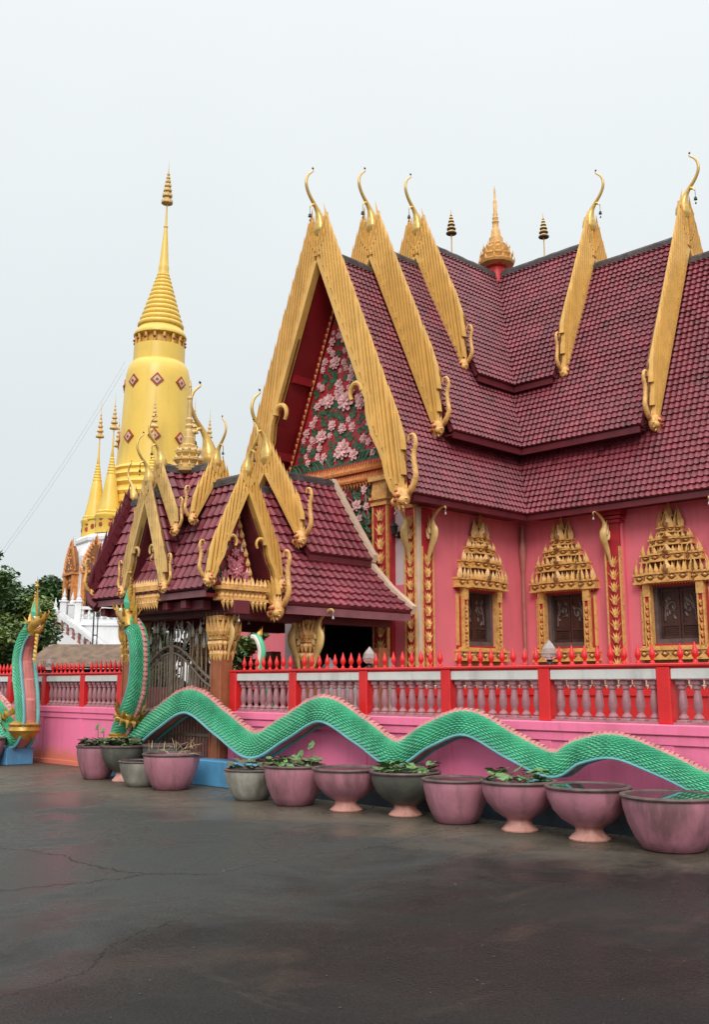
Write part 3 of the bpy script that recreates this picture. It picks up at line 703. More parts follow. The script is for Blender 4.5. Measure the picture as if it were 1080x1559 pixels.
# cracks across the paving, one pale joint, loose grit
M['crack'] = mat('dark_crack', (.006, .006, .006), .8); M['joint'] = mat('pale_joint_grit', (.055, .05, .045), .8, 0, .5, 12)
def crack(line, w, m, name, seed, gaps=0.0):
    rnd = random.Random(seed); P = catmull([(x, y, .004) for x, y in line], 26); mb = MB()
    off = 0; prev = None
    for i, p in enumerate(P):
        t = (P[min(i+1, len(P)-1)]-P[max(i-1, 0)]).normalized(); n = Vector((-t.y, t.x, 0))
        off = off*.8+rnd.gauss(0, .012); ww = w*rnd.uniform(.25, 1.3); q = p+n*off
        cur = (q-n*ww, q+n*ww)
        if prev and rnd.random() >= gaps: mb.add([prev[0], prev[1], cur[1], cur[0]], [(0, 1, 2, 3)])
        prev = cur
    o = mb.build(name, m, recalc=False); o['kind'] = 'structure'
crack([(-8.09, 3.64), (-8.0, 3.92), (-7.95, 4.23), (-7.85, 4.52), (-7.8, 4.86), (-7.73, 5.24), (-7.39, 5.58)], .008, M['crack'], 'ground_crack', 1)
crack([(-7.39, 5.58), (-7.51, 5.96), (-7.58, 6.64), (-7.52, 7.55), (-7.7, 8.52), (-7.8, 9.3)], .010, M['joint'], 'ground_joint', 2, .35)
crack([(-5.33, 2.44), (-5.35, 2.65), (-5.42, 2.91), (-5.48, 3.22), (-5.85, 3.57), (-6.08, 3.98), (-6.19, 4.37)], .005, M['crack'], 'ground_crack', 3)
crack([(-10.6, 4.8), (-10.02, 4.88), (-9.36, 5.09), (-8.52, 5.03), (-8.06, 5.08), (-7.73, 5.24)], .007, M['crack'], 'ground_crack', 4)
rnd = random.Random(77); mb = MB()
for i in range(900):
    d = 3.2+8.5*rnd.random()**1.4; a = rnd.uniform(-.62, .62); x = -.715*d*math.cos(a)+.70*d*math.sin(a); y = .70*d*math.cos(a)+.715*d*math.sin(a)
    if y > 10.2: continue
    r = rnd.choice((.003, .003, .004, .005, .008)); a0 = rnd.random()*6
    vs = [(x+r*rnd.uniform(.6, 1.2)*math.cos(a0+q*1.256), y+r*rnd.uniform(.6, 1.2)*math.sin(a0+q*1.256), .003) for q in range(5)]+[(x, y, .003+r*.7)]
    mb.add(vs, [(q, (q+1) % 5, 5) for q in range(5)], 1 if rnd.random() < .025 else 0)
M['gritdark'] = mat('dark_grit', (.055, .05, .045), .8)
gr = mb.build('grit', [M['gritdark'], M['stone']], recalc=False); gr['kind'] = 'stuff'
tag(gr, 'loose grit and small stones on the wet paving', 'grit')

# =================================================================== PERIMETER WALL
YW = 10.57
def baluster_data():
    mb = MB()
    mb.box(-.062, .062, -.062, .062, 0, .05, 0, .008); mb.box(-.055, .055, -.055, .055, .43, .49, 0, .008)
    mb.lathe([(.05, .05), (.058, .07), (.05, .09), (.034, .105), (.03, .12), (.044, .15), (.054, .20), (.051, .25), (.042, .31), (.034, .36), (.032, .375), (.046, .385), (.05, .40), (.046, .415), (.05, .43)], n=12)
    o = mb.build('baluster', M['baluster']); d = o.data; bpy.data.objects.remove(o); return d
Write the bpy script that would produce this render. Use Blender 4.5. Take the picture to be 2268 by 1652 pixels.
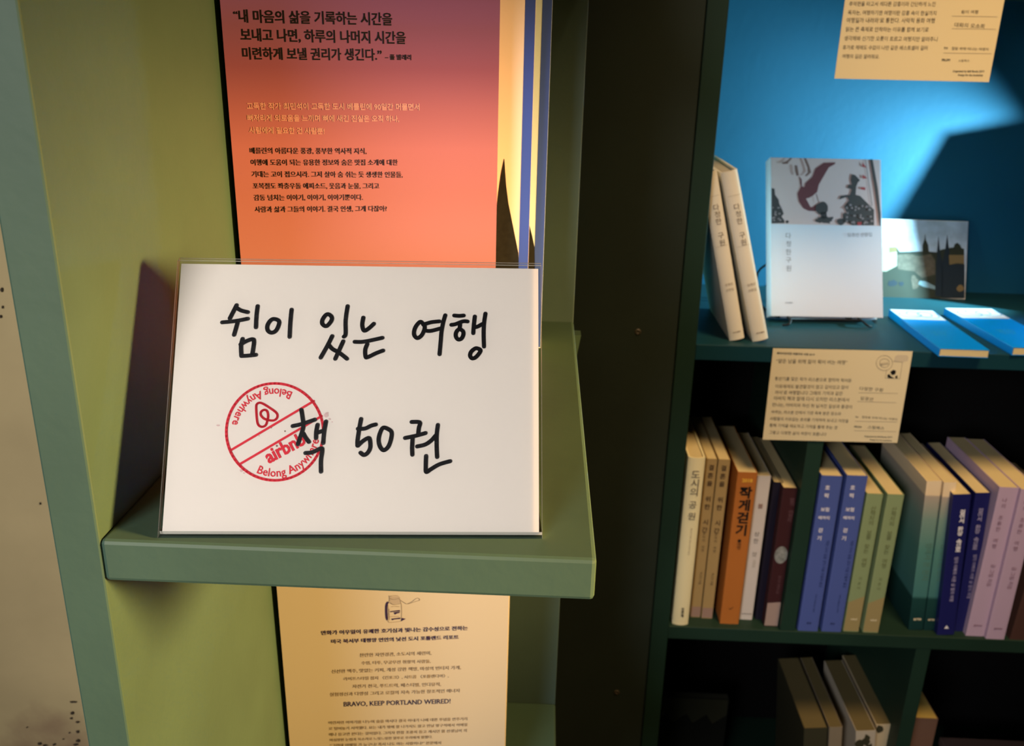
import bpy, bmesh, math, random
import numpy as np
from mathutils import Vector, Matrix

for o in list(bpy.data.objects):
    bpy.data.objects.remove(o)
random.seed(7)
SC = bpy.context.scene
COL = SC.collection

# ------------------------------------------------------------------ camera
W, H = 2268, 1652
CX, CY = W / 2, H / 2
vd = np.array([1212, 110.]); vv = np.array([1000, 6360.])
F = float(np.sqrt(-((vd - [CX, CY]) @ (vv - [CX, CY]))))
def camv(p): return np.array([p[0] - CX, -(p[1] - CY), -F])
_Y = camv(vd); _Y /= np.linalg.norm(_Y)
_Z = -camv(vv); _Z /= np.linalg.norm(_Z)
_Z = _Z - _Y * (_Y @ _Z); _Z /= np.linalg.norm(_Z)
_X = np.cross(_Y, _Z)
RM = np.array([_X, _Y, _Z])
CZ = 1.45
C0 = np.array([0, 0, CZ])
cam = bpy.data.cameras.new('camera')
camo = bpy.data.objects.new('camera', cam); COL.objects.link(camo)
m = Matrix([list(RM[i]) + [0] for i in range(3)] + [[0, 0, 0, 1]])
m.translation = Vector(C0)
camo.matrix_world = m
cam.sensor_width = 36; cam.lens = F / W * 36
cam.clip_start = 0.01; cam.clip_end = 50
cam.dof.use_dof = True; cam.dof.focus_distance = 0.40; cam.dof.aperture_fstop = 19
SC.camera = camo

# ------------------------------------------------------------------ world, lights, exposure
wd = bpy.data.worlds.new('world'); SC.world = wd; wd.use_nodes = True
bg = wd.node_tree.nodes['Background']
bg.inputs[0].default_value = (1.0, 0.82, 0.55, 1); bg.inputs[1].default_value = 0.010
SC.view_settings.view_transform = 'Standard'; SC.view_settings.look = 'None'
SC.view_settings.exposure = 0; SC.view_settings.gamma = 1
SC.view_settings.use_curve_mapping = False

def point(name, loc, power, color, radius):
    l = bpy.data.lights.new(name, 'POINT'); l.energy = power; l.color = color; l.shadow_soft_size = radius
    o = bpy.data.objects.new(name, l); o.location = loc; COL.objects.link(o); return o
def area(name, loc, target, power, color, sx, sy, spread=180):
    l = bpy.data.lights.new(name, 'AREA'); l.shape = 'RECTANGLE'; l.size = sx; l.size_y = sy
    l.energy = power; l.color = color; l.spread = math.radians(spread)
    o = bpy.data.objects.new(name, l); o.location = loc
    o.rotation_euler = (Vector(target) - Vector(loc)).to_track_quat('-Z', 'Y').to_euler(); COL.objects.link(o); return o
def spot(name, loc, target, power, color, angle, blend, radius):
    l = bpy.data.lights.new(name, 'SPOT'); l.energy = power; l.color = color; l.spot_size = math.radians(angle); l.spot_blend = blend; l.shadow_soft_size = radius
    o = bpy.data.objects.new(name, l); o.location = loc
    o.rotation_euler = (Vector(target) - Vector(loc)).to_track_quat('-Z', 'Y').to_euler(); COL.objects.link(o); return o
WARM = (1.0, 0.56, 0.20)
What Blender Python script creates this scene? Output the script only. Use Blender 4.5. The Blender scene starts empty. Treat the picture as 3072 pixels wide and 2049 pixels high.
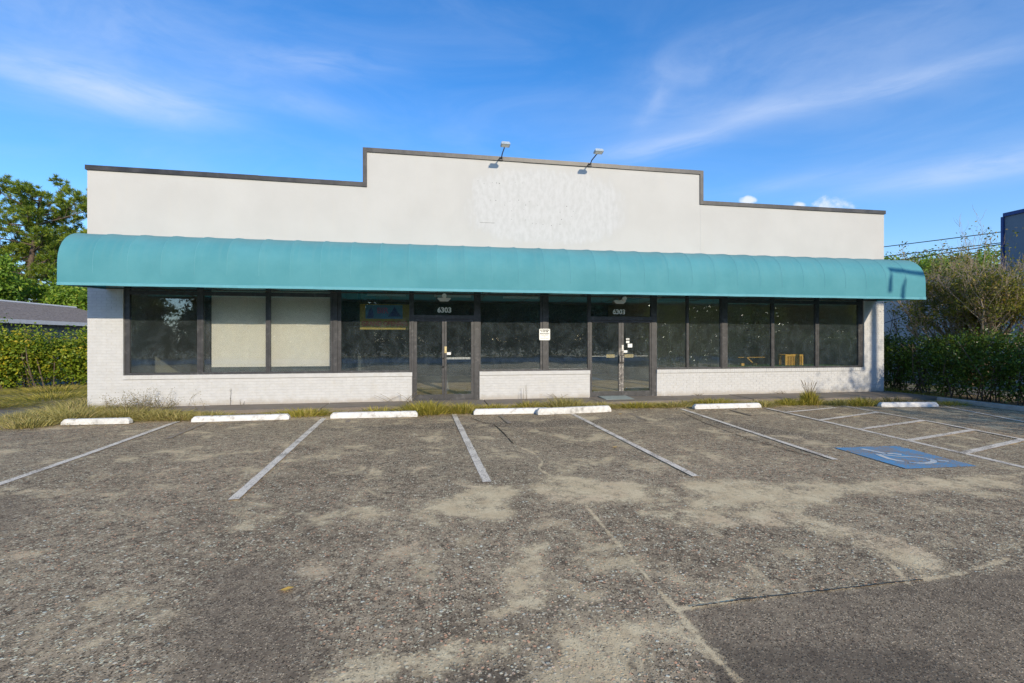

**DIRECTIVE:**
Skip all pictures. Retype exactly the span whose first line is the one with "Write the bpy" and whose last line is the one with "SC.view_settings.use_curve_mapping = False".

**RESPONSE:**
Write the bpy script that would produce this render. Use Blender 4.5. Take the picture to be 2268 by 1652 pixels.
import bpy, bmesh, math, random
import numpy as np
from mathutils import Vector, Matrix

for o in list(bpy.data.objects):
    bpy.data.objects.remove(o)
random.seed(7)
SC = bpy.context.scene
COL = SC.collection

# ------------------------------------------------------------------ camera
W, H = 2268, 1652
CX, CY = W / 2, H / 2
vd = np.array([1212, 110.]); vv = np.array([1000, 6360.])
F = float(np.sqrt(-((vd - [CX, CY]) @ (vv - [CX, CY]))))
def camv(p): return np.array([p[0] - CX, -(p[1] - CY), -F])
_Y = camv(vd); _Y /= np.linalg.norm(_Y)
_Z = -camv(vv); _Z /= np.linalg.norm(_Z)
_Z = _Z - _Y * (_Y @ _Z); _Z /= np.linalg.norm(_Z)
_X = np.cross(_Y, _Z)
RM = np.array([_X, _Y, _Z])
CZ = 1.45
C0 = np.array([0, 0, CZ])
cam = bpy.data.cameras.new('camera')
camo = bpy.data.objects.new('camera', cam); COL.objects.link(camo)
m = Matrix([list(RM[i]) + [0] for i in range(3)] + [[0, 0, 0, 1]])
m.translation = Vector(C0)
camo.matrix_world = m
cam.sensor_width = 36; cam.lens = F / W * 36
cam.clip_start = 0.01; cam.clip_end = 50
cam.dof.use_dof = True; cam.dof.focus_distance = 0.40; cam.dof.aperture_fstop = 19
SC.camera = camo

# ------------------------------------------------------------------ world, lights, exposure
wd = bpy.data.worlds.new('world'); SC.world = wd; wd.use_nodes = True
bg = wd.node_tree.nodes['Background']
bg.inputs[0].default_value = (1.0, 0.82, 0.55, 1); bg.inputs[1].default_value = 0.010
SC.view_settings.view_transform = 'Standard'; SC.view_settings.look = 'None'
SC.view_settings.exposure = 0; SC.view_settings.gamma = 1
SC.view_settings.use_curve_mapping = False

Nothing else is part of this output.